Classes represent tables (datasets and datatables). Used to be very popular. Yes, it is legacy approach - replaced by entity framework.

28
Q

What is the Active Record pattern? What are the pros and cons?

A

Each class instance represents a row (similar to dataset?). Class knows how to persist itself and contains business logic.

pros: simple, good for simple domain and CRUD applications.
cons: rigid domain (tied to DB), leads to swiss switchblade classes, low cohesion, hard to test and tricky transactions.

29
Q

What is the domain drive design? What are the pros and cons.

A

It is about understanding the business and terms used not bothering with how the persistence layer will look like.
Pros: Manage complexity, leverage design patterns, speak business logic, abstract ugly db schema, compliments large teams and it is reusable.
Con: Learning curve, time-consuming design, long-term commitment (investment upfront), DB mapping overhead.

Note: Suggested book: Eric Evans - Domain Driven Design

30
Q

What is object relational mismatch?

A

It is when you classes do not match the database tables.

31
Q

What are the .NET tooling for each business layer pattern?

A

1 - Transaction script: None;
2 - Table Module: Data tables and datasets;
3 - Active Record:EF / Linq to SQL / Castle Active Record;
4 - Domain Model: None.
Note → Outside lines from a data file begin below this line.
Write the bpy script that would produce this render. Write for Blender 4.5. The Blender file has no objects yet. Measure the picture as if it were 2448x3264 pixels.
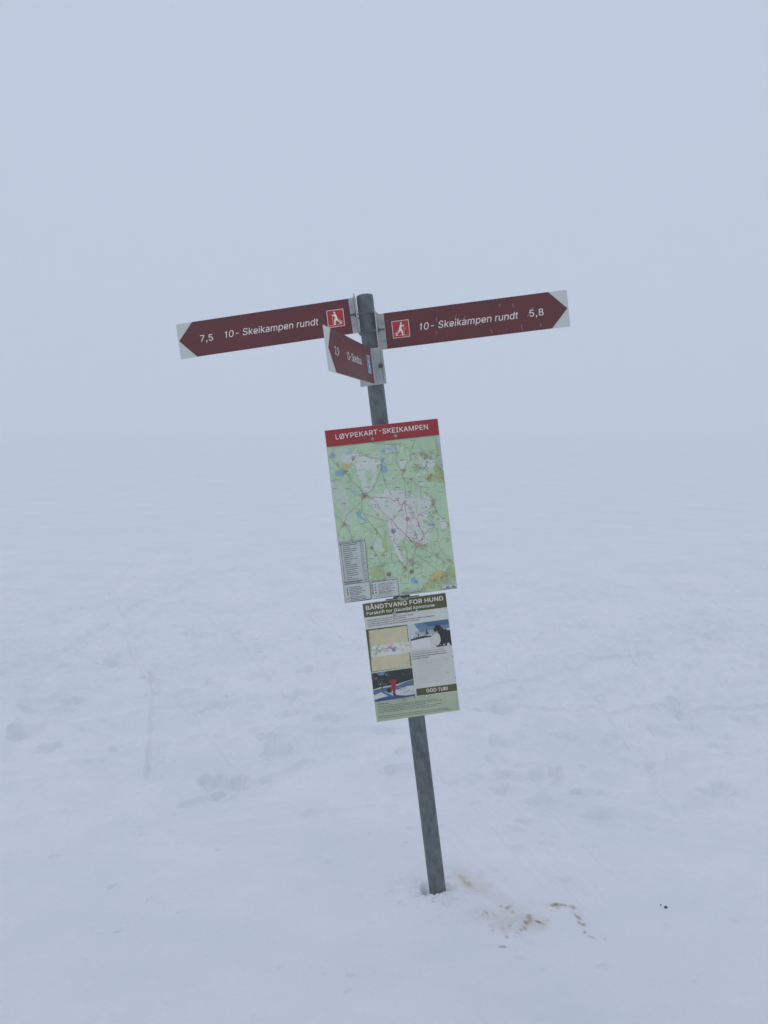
import bpy, bmesh, math, random
import numpy as np
from mathutils import Matrix, Vector
R_ = math.radians
sc = bpy.context.scene
C = sc.collection

# ------------------------------------------------------------------ camera
CAM_H = 1.355
F_PX, CX, CY = 2822.0, 1224.0, 1632.0          # focal length and centre in photo pixels
cam = bpy.data.cameras.new('camera'); camo = bpy.data.objects.new('camera', cam); C.objects.link(camo)
camo.location = (0, 0, CAM_H); camo.rotation_euler = (R_(90), 0, 0)
cam.sensor_fit = 'VERTICAL'; cam.sensor_height = 36; cam.lens = 36*F_PX/3264
cam.clip_start = .05; cam.clip_end = 2000
sc.camera = camo

# ------------------------------------------------------------------ overcast sky
SUN_EL, SUN_ROT = 62, 300
w = bpy.data.worlds.new('World'); sc.world = w; w.use_nodes = True
nt = w.node_tree; nt.nodes.clear(); N = nt.nodes.new; L = nt.links.new
sky = N('ShaderNodeTexSky'); sky.sky_type = 'NISHITA'; sky.sun_disc = False
sky.sun_elevation = R_(SUN_EL); sky.sun_rotation = R_(SUN_ROT); sky.air_density = 1.5; sky.dust_density = 4
geo = N('ShaderNodeTexCoord'); nz = N('ShaderNodeTexNoise'); nz.inputs['Scale'].default_value = 1.3; nz.inputs['Detail'].default_value = 3
cr = N('ShaderNodeValToRGB')
OV_A, OV_B = (4.95, 5.66, 7.10, 1), (5.20, 5.88, 7.34, 1)
cr.color_ramp.elements[0].position = .3; cr.color_ramp.elements[0].color = OV_A
cr.color_ramp.elements[1].position = .7; cr.color_ramp.elements[1].color = OV_B
mx = N('ShaderNodeMix'); mx.data_type = 'RGBA'; mx.inputs[0].default_value = .985
bg = N('ShaderNodeBackground'); bg.inputs['Strength'].default_value = .1
out = N('ShaderNodeOutputWorld')
L(geo.outputs['Generated'], nz.inputs['Vector']); L(nz.outputs['Fac'], cr.inputs[0])
sx = N('ShaderNodeSeparateXYZ'); zr = N('ShaderNodeValToRGB')                     # an overcast sky is a little darker towards the horizon
zr.color_ramp.elements[0].position = 0; zr.color_ramp.elements[0].color = (.92, .96, .95, 1); zr.color_ramp.elements[1].position = .7; zr.color_ramp.elements[1].color = (1.0, 1.0, 1.0, 1)
mu = N('ShaderNodeMix'); mu.data_type = 'RGBA'; mu.blend_type = 'MULTIPLY'; mu.inputs[0].default_value = 1
L(geo.outputs['Generated'], sx.inputs[0]); L(sx.outputs['Z'], zr.inputs[0]); L(cr.outputs[0], mu.inputs[6]); L(zr.outputs[0], mu.inputs[7])
L(sky.outputs[0], mx.inputs[6]); L(mu.outputs[2], mx.inputs[7]); L(mx.outputs[2], bg.inputs[0]); L(bg.outputs[0], out.inputs[0])
sun = bpy.data.lights.new('sun', 'SUN'); sun.energy = .5; sun.angle = R_(50); sun.color = (1, .96, .9)
suno = bpy.data.objects.new('sun', sun); C.objects.link(suno)
suno.rotation_euler = (R_(90-SUN_EL), 0, R_(180-SUN_ROT)); suno.location = (0, 0, 20)
sc.view_settings.view_transform = 'Standard'; sc.view_settings.look = 'None'
sc.view_settings.exposure = 0.08; sc.view_settings.gamma = 1
sc.cycles.max_bounces = 8; sc.cycles.volume_bounces = 4; sc.cycles.diffuse_bounces = 4

# ------------------------------------------------------------------ materials
def srgb(r, g, b):
    f = lambda c: (c/255/12.92) if c/255 <= .04045 else ((c/255+.055)/1.055)**2.4
    return (f(r), f(g), f(b), 1)
MATS = {}
def mat(name, col, rough=.6, metal=0., vary=.0, scale=20., bump=0., bscale=60., spec=.5, col2=None, stretch=None):
    if name in MATS: return MATS[name]
    m = bpy.data.materials.new(name); m.use_nodes = True; t = m.node_tree
    b = t.nodes['Principled BSDF']
    b.inputs['Roughness'].default_value = rough; b.inputs['Metallic'].default_value = metal
    b.inputs['Specular IOR Level'].default_value = spec
    col = tuple(col[:3])+(1,)
    tc = t.nodes.new('ShaderNodeTexCoord'); src = tc.outputs['Object']
    if stretch:
        mp = t.nodes.new('ShaderNodeMapping'); mp.inputs['Scale'].default_value = stretch
        t.links.new(src, mp.inputs['Vector']); src = mp.outputs[0]
    n = t.nodes.new('ShaderNodeTexNoise'); n.inputs['Scale'].default_value = scale; n.inputs['Detail'].default_value = 6
    n.inputs['Roughness'].default_value = .65
    r = t.nodes.new('ShaderNodeValToRGB'); r.color_ramp.elements[0].position = .3; r.color_ramp.elements[1].position = .72
    if col2 is None: c2 = tuple(min(1, c*(1+vary)) for c in col[:3])+(1,); c1 = tuple(c*(1-vary) for c in col[:3])+(1,)
    else: c1, c2 = col, tuple(col2[:3])+(1,)
    r.color_ramp.elements[0].color = c1; r.color_ramp.elements[1].color = c2
    t.links.new(src, n.inputs['Vector']); t.links.new(n.outputs['Fac'], r.inputs[0]); t.links.new(r.outputs[0], b.inputs['Base Color'])
    if bump:
        n2 = t.nodes.new('ShaderNodeTexNoise'); n2.inputs['Scale'].default_value = bscale; n2.inputs['Detail'].default_value = 4
        bp = t.nodes.new('ShaderNodeBump'); bp.inputs['Strength'].default_value = bump; bp.inputs['Distance'].default_value = .002
        t.links.new(src, n2.inputs['Vector']); t.links.new(n2.outputs['Fac'], bp.inputs['Height']); t.links.new(bp.outputs[0], b.inputs['Normal'])
    MATS[name] = m; return m
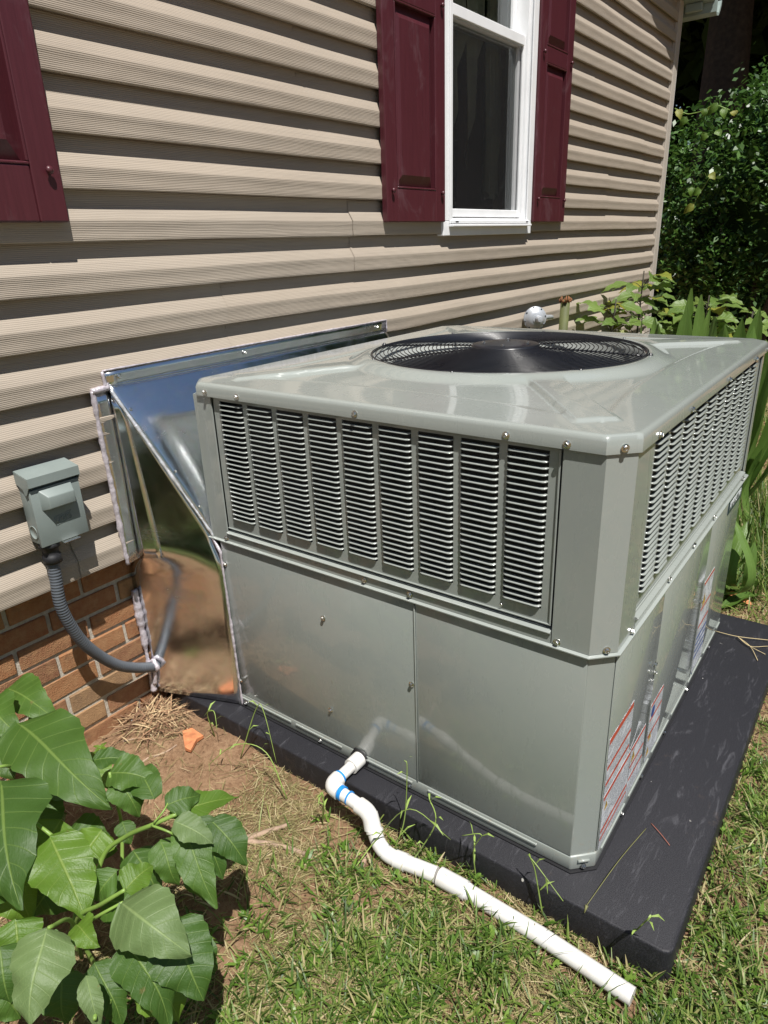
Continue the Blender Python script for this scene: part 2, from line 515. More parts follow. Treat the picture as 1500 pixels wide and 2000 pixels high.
for r in range(-6, 3):
    zc = row_joint_z + (r + .5) * BC
    if zc + BC / 2 > Z0 + .06: continue
    off = .095 if r % 2 else -.02
    n0 = -2 if r >= -6 else 0
    for k in range(-1, 10):
        xc = .02 + off + k * BL
        if xc < -.3 or xc > 1.35: continue
        o = bpy.data.objects.new('brick', random.choice(brick_meshes)); COL.objects.link(o); o.parent = found
        o.location = Vector((xc + random.uniform(-.002, .002), .0735 + random.uniform(-.002, .002), zc)) - found.location - Vector(house.location) * 0
        o.location = Vector((xc, .0735 + random.uniform(-.0025, .0015), zc)) - (Vector(house.location) + Vector(found.location))
        o.rotation_euler = (random.uniform(-.01, .01), random.uniform(-.006, .006), random.uniform(-.01, .01))
    # bricks at the far end of the wall beyond the unit
    for k in range(0, 16):
        xc = 2.75 + off + k * BL
        if xc > 6.1: continue
        o = bpy.data.objects.new('brick', random.choice(brick_meshes)); COL.objects.link(o); o.parent = found
        o.location = Vector((xc, .0735, zc)) - (Vector(house.location) + Vector(found.location))

# sheathing and gable behind the courses
wb = MB()
WX = [(-3.2, -.235), (.520, 2.902), (3.640, HX1)]      # solid parts between the two window openings
for a, b in WX: wb.box(a, b, .004, .16, Z0, 2.95)
for a, b in ((-.235, .520), (2.902, 3.640)):
    wb.box(a, b, .004, .16, Z0, 1.50); wb.box(a, b, .004, .16, 3.02, 3.12) if a > 0 else wb.box(a, b, .004, .16, 3.02, 3.12)
wb.done('wall_sheathing', M_TRIM, house)
bk = MB(); bk.box(HX0, 6.2, 6.9, 7.0, -.2, 3.1); bk.box(HX0 - .1, HX0, .16, 7.0, -.2, 3.1); bk.box(6.1, 6.2, .17, 6.9, -.2, 3.1)
bk.done('back_walls', M_TRIM, house)


def course_profile(d=0.0):
    return [(.001, .127), (.0005 - d, .120), (-.0000 - d, .088), (-.0030 - d, .0835), (-.0215 - d, .0535), (-.0222 - d, .0515), (-.0205 - d, .040), (-.0199 - d, .028), (-.0202 - d, .014), (-.0212 - d, .003), (-.0200 - d, .0002), (-.010 - d, 0.0), (-.009 - d, .010)]


def siding_panel(zb, x0, x1, laps, d=0.0, seed=0):
    """one vinyl panel = up to two dutch laps; slight waviness in z and y"""
    rs = np.random.default_rng(seed); ph = rs.uniform(0, 6, 4)
    n = max(2, int((x1 - x0) / .07)); X = np.linspace(x0, x1, n)
    V = []; Fq = []; base = 0
    for l in range(laps):
        pr = course_profile(d); z_ = zb + l * P
        top_cut = 0.0
        m = len(pr)
        for x in X:
            wz = .0011 * math.sin(x * 2.3 + ph[0]) + .0007 * math.sin(x * 6.1 + ph[1])
            wy = .0012 * math.sin(x * 1.9 + ph[2]) + .0007 * math.sin(x * 5.3 + ph[3])
            for (y, z) in pr:
                V.append((x, y + wy * (0 if z > .1 else 1), z_ + z + wz * (1 if z < .1 else 0)))
        for i in range(n - 1):
            for j in range(m - 1):
                a = base + i * m + j
                Fq.append((a, a + 1, a + m + 1, a + m))
        base += n * m
    o = np_mesh('siding_panel', V, Fq, M_SIDING, house)
    return o


def cut(x0, x1, zb, zt):
    """pieces of the span that are free of the two windows"""
    out = [(x0, x1)]
    for wx0, wx1 in ((-.285, .575), (2.822, 3.722)):
        if zt > 1.440 and zb < 3.05:
            nw = []
            for a, b in out:
                if b <= wx0 or a >= wx1: nw.append((a, b)); continue
                if a < wx0: nw.append((a, wx0))
                if b > wx1: nw.append((wx1, b))
            out = nw
    return out


joints = {-3: [.872, 4.1], -2: [-1.2, 2.55, 5.3], -1: [1.526, 4.45], 0: [2.185, 5.86], 1: [.2, 4.9], 2: [1.95, 5.6], 3: [2.6, 4.55], 4: [1.3, 5.2], 5: [1.2, 4.7], 6: [1.6], 7: [2.1]}
sid = 0
for k in range(-3, 7):
    zb = 1.308 + k * 2 * P
    js = [HX0] + [j for j in joints.get(k, [])] + [HX1 - .075]
    for i in range(len(js) - 1):
        a, b = js[i], js[i + 1]
        ov = .028 if i < len(js) - 2 else 0
        d = .0022 if i % 2 == 1 else 0.0
        # the two laps of a panel part differently round a window sill
        ra, rb = cut(a, b + ov, zb + .0, zb + P), cut(a, b + ov, zb + P, zb + 2 * P)
        if ra == rb:
            for (p0, p1) in ra:
                sid += 1; siding_panel(zb, p0, p1, 2, d, sid)
        else:
            for (p0, p1) in ra: sid += 1; siding_panel(zb, p0, p1, 1, d, sid)
            for (p0, p1) in rb: sid += 1; siding_panel(zb + P, p0, p1, 1, d, sid)
for k in range(14, 22):                                 # single laps running up into the gable
    zb = 1.308 + k * P; xm = 6.2 - (zb + P - 2.965) / .33; xl = max(HX0, 2.98 - xm)
    if xm - xl > .4: sid += 1; siding_panel(zb, xl, xm, 1, 0, sid)
gp = MB()
gp.bm.faces.new([gp.bm.verts.new(v) for v in ((HX0, -.004, 3.6), (HX0, -.004, 3.086), (HX1, -.004, 3.086), (HX1, -.004, 3.12), (1.5, -.004, 4.66), (HX0, -.004, 3.6 - .3))]) if False else None
gp.bm.faces.new([gp.bm.verts.new(v) for v in ((HX0, -.004, 2.94), (HX1, -.004, 2.94), (1.49, -.004, 4.50))])
gp.done('gable_panel', M_SIDING, house)
# corner post: outer white edged, with a fluted return
cp = MB(); cp.box(HX1 - .082, HX1 + .012, -.026, .15, Z0 - .01, 2.97, .004, 2); cp.box(HX1 - .094, HX1 - .082, -.012, .01, Z0 - .008, 2.965)
cp.done('corner_trim', M_TRIM, house)
cw = MB(); cw.box(HX1 + .012, HX1 + .030, -.022, .15, Z0 - .006, 2.965, .003, 2); cw.done('corner_edge', M_SOFFIT, house)
sb = MB(); sb.box(HX0, HX1 - .09, .0, .07, Z0 - .010, Z0 + .004); sb.done('starter_strip', M_TRIM, house)

# roof: gable with a rake that overhangs the wall, gutter end at the corner
ov = .23


def rz(x): return 2.985 + (6.2 - x) * .33 if x > 1.49 else 2.985 + (6.2 - 1.49) * .33 - (1.49 - x) * .33


rf = MB()
for (xa, xb) in ((6.25, 1.49), (1.49, -3.57)):
    za, zb_ = rz(xa), rz(xb)
    pts = [(xa, -ov, za), (xb, -ov, zb_), (xb, 7.2, zb_), (xa, 7.2, za)]
    v0 = [rf.bm.verts.new(p) for p in pts]; v1 = [rf.bm.verts.new((p[0], p[1], p[2] + .10)) for p in pts]
    rf.bm.faces.new(v0[::-1]); rf.bm.faces.new(v1)
    for i in range(4): rf.bm.faces.new((v0[i], v0[(i + 1) % 4], v1[(i + 1) % 4], v1[i]))
rf.done('roof', M_ROOF, house)
sf = MB()
for (xa, xb) in ((6.24, 1.49), (1.49, -3.56)):
    za, zb_ = rz(xa) - .004, rz(xb) - .004
    pts = [(xa, -ov + .004, za), (xb, -ov + .004, zb_), (xb, -.002, zb_), (xa, -.002, za)]
    v0 = [sf.bm.verts.new(p) for p in pts]; v1 = [sf.bm.verts.new((p[0], p[1], p[2] - .02)) for p in pts]
    sf.bm.faces.new(v0[::-1]); sf.bm.faces.new(v1)
    for i in range(4): sf.bm.faces.new((v0[i], v0[(i + 1) % 4], v1[(i + 1) % 4], v1[i]))
sf.done('rake_soffit', M_GUTTER, house)
gt = MB()
prof = [(x_ - .31, z_ - .10) for x_, z_ in [(6.56, 3.06), (6.56, 2.985), (6.585, 2.965), (6.64, 2.975), (6.67, 3.01), (6.69, 3.05), (6.69, 3.075), (6.68, 3.075), (6.665, 3.045), (6.63, 2.99), (6.58, 2.985), (6.57, 3.06)]]
ga = [gt.bm.verts.new((x, -ov - .01, z)) for x, z in prof]; gb = [gt.bm.verts.new((x, 7.1, z)) for x, z in prof]
for i in range(len(prof)): gt.bm.faces.new((ga[i], ga[(i + 1) % len(prof)], gb[(i + 1) % len(prof)], gb[i]))
gt.bm.faces.new(ga[::-1])
gt.done('gutter', M_GUTTER, house)
er = MB(); er.prism([(6.203, -.15), (6.238, -.15), (6.238, -.03), (6.203, -.03)], 2.90, 2.955, .008); er.done('eave_return', M_GUTTER, house)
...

Note: DB is separate concern;

32
Q

What is the author’s heads-up about Interactions?

A
  • He says that only logically interrelated classes should interact in the business.
  • The Service Layer should handle all other interactions.

Meaning that complex interactions should happen in the service layer.

33
Q

What are the main responsibilities of Service Logic Layer?

A
  • Acts as an intermediary between the presentation layer and the business logic layer.
  • Coordinate the domain, meaning complex interactions will be abstracted.
  • Can be seen as a facade (simplify complex calls and make the classes loosely coupled).
  • Takes requests from one layer and sends to another (taking care of calling order).
  • Can centralize handling cross-cutting concerns such as logging, error-handling and security (authe and autho).
  • Can handle searching, notifications to listeners, bindings and managing transactions (e.g only send the email if all the other business logic succeeds).
34
Q

Why do we say that the service layer should be thin?

A

Because it should only make it easier to the presentation layer to call complex routines in the business and it must delegate most of the work to the business objects. Also data validation.

35
Q

What is a real-world example of service layer when we look to the restaurant?

A

The waitress interfaces (she and the menu are the API) customers orders to the kitchen. So that customers do not know about complexities, they simply get their orders in the end.

36
Q

What is the real-world example of the service layer when we look to a boss?

A

He accomplishes tasks through others.

37
Q

When to use a Service Layer? Does it have to do with reusability and complexity?

A

When you have multiple UIs, so that you can centralize some calls in the Service Layer. Multiple consumers of business logic. And when you have complex interactions among domain objects.

38
Q

What are the pros and cons of deploying the Service Layer as a service or a shared library? Which one is the default?

A

Webservice:
1 - Clients are independent of the service.
2 - Can scale.
3 - Centralized deployment.

Shared libs (Default to this):
1 - Native code in the process.
2 - No serialization overhead.
3 - works offline. always available. no public exploit. Simplest thing that works.

39
Q

What should the service layer return?

A
1 - Data Transfer Objects (DTO - aka class with no methods);
2 - Copy of domain entities without behavior;
3 - Simplest thing is to expose the Domain entity.
40
Q

What is a DTO? When to use it?

A

Object that carries that across an application’s boundaries with primary goal of minimizing round trips. Avoids coupling between UI and domain layers.
To solve circular references. Efficiency by creating DTOs with only the necessary data and easy structure.

Use them where it makes sense. Useful but optional.